Perhaps the wisdom of his
judgment was never better exemplified than in his purchase from Russia
of the great territory known as Alaska, for the sum of $7,200,000.
Alaska was regarded at the time as an icy desert of no economic value,
but time has changed that estimate, and the discovery of gold there made
it one of the richest of the country's possessions.

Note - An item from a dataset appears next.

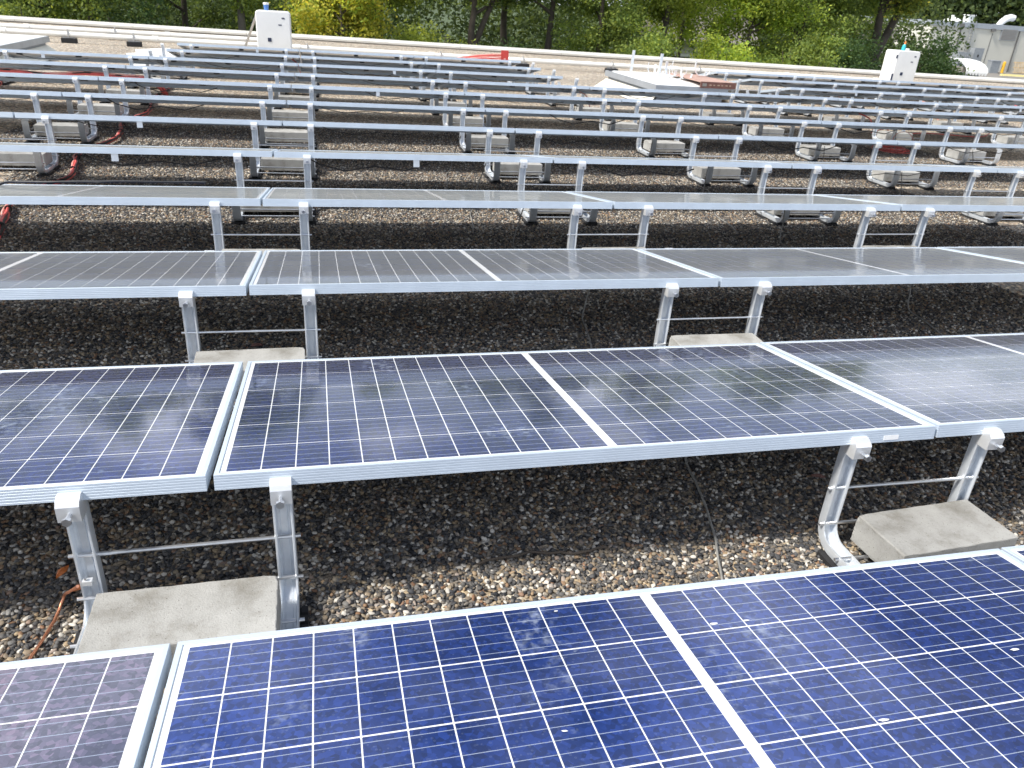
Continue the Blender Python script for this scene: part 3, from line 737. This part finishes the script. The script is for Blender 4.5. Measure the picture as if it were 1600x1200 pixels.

Outside of Seward, Sumner and Stevens, the most prominent public man of
the time was Salmon P. Chase, an Ohioan who had for many years taken an
important part in the anti-slavery controversy. Although sent to the
Senate in 1849 as a Democrat, he left the party on the nomination of
Pierce in 1852, when it stood committed to the support and extension of
slavery. Three years later, he was elected governor of Ohio by the
Republicans. He was Lincoln's secretary of the treasury, and financed
the country during its most trying period in a way that compelled the
admiration even of his enemies. He served afterwards as Chief Justice of
the Supreme Court, dying in 1873. He was another man whose life was
embittered by failure to attain the prize of the presidency. Three times
he tried for it, in 1860, in 1864, and in 1868, but he never came within
measurable distance of it. For he lacked the capacity for making
friends, and repelled rather than attracted by a studiously impressive
demeanor, a painful decorousness, and an unbending dignity, which was,
of course, no true dignity at all, but merely a bad imitation of it.